The downgrade is primarily due to a reassessment of the company’s valuation, factoring in a tariff-impacted EBITDA that is 10% lower than the previous estimate. Compass Point will update its official estimate following the upcoming financial results. The company’s current EBITDA stands at $346.25 million, with an EV/EBITDA multiple of 13.91x.
The analysts used a 14x EV/EBITDA multiple to calculate the new price target, based on the 2025 tariff-impacted EBITDA estimate of $364.5 million. This approach aligns with the valuation multiples observed from the 2021 sale of TaylorMade and the normalized multiples for apparel.

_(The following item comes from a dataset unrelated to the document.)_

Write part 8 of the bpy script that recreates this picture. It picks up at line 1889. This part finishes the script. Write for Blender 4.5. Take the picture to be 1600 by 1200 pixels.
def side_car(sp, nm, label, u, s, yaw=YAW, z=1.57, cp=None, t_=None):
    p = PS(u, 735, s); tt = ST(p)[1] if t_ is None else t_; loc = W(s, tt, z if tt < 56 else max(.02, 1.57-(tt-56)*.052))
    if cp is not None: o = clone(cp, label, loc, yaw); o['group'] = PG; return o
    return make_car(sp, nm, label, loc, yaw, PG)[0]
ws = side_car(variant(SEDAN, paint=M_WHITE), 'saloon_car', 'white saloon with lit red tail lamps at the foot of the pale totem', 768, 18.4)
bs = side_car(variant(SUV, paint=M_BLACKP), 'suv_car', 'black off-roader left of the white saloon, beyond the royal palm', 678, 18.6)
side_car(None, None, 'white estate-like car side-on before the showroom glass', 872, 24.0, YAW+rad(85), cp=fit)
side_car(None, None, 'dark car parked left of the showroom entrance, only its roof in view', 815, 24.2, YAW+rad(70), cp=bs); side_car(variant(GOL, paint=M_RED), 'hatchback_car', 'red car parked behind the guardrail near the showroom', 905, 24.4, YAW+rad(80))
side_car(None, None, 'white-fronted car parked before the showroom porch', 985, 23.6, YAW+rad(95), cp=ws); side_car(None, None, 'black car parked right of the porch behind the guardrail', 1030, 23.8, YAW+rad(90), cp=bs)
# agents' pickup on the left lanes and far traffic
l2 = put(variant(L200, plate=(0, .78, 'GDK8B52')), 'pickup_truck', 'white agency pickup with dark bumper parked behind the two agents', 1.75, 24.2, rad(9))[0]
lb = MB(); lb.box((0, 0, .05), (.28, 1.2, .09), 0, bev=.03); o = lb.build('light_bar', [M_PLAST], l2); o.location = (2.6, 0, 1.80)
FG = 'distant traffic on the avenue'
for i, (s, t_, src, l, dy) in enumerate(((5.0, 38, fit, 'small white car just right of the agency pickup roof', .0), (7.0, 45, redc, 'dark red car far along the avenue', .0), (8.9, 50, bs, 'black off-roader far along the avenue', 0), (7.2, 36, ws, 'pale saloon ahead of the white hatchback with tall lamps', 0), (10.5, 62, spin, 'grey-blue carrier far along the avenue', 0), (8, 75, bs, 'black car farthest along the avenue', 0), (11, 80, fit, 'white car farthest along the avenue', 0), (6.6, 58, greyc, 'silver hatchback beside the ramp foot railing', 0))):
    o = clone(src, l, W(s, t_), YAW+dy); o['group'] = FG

With less than 10% potential upside to the revised price target, Compass Point no longer sees Acushnet Holdings as a Buy option. The firm’s decision to lower the rating to Neutral reflects this position. The updated price target of $71 represents a decrease from the previous target of $80, indicating a more cautious outlook on the stock’s growth potential.
In other recent news, Acushnet Holdings Corp reported its fourth-quarter 2024 earnings, surpassing expectations with an earnings per share (EPS) of -$0.02, compared to the anticipated -$0.33. The company also exceeded revenue forecasts, posting $455.2 million against the expected $448.76 million, marking an 8% year-over-year increase in Q4 sales. For the full year, Acushnet reported sales of $2.46 billion, representing a 4% gain on a constant currency basis. Despite these strong earnings, KeyBanc Capital Markets adjusted its price target for Acushnet Holdings, reducing it from $77.00 to $70.00, while maintaining an Overweight rating. This revision reflects a cautious outlook due to macroeconomic uncertainties and tariff pressures.
Similarly, JPMorgan reiterated its Underweight rating on Acushnet Holdings with a steady price target of $64.00, citing a notable decrease in U.S. golf rounds played due to unfavorable weather conditions. Public access rounds experienced a 12.5% year-over-year decline, while private access rounds fell by 8.3%. Acushnet’s adjusted EBITDA for FY25 is projected to align closely with the consensus, estimated at approximately $413 million, despite sales guidance being slightly below expectations due to foreign exchange impacts. Acushnet continues to invest in digital and global operations, with new product launches, including the Pro V1 golf ball, expected in 2025.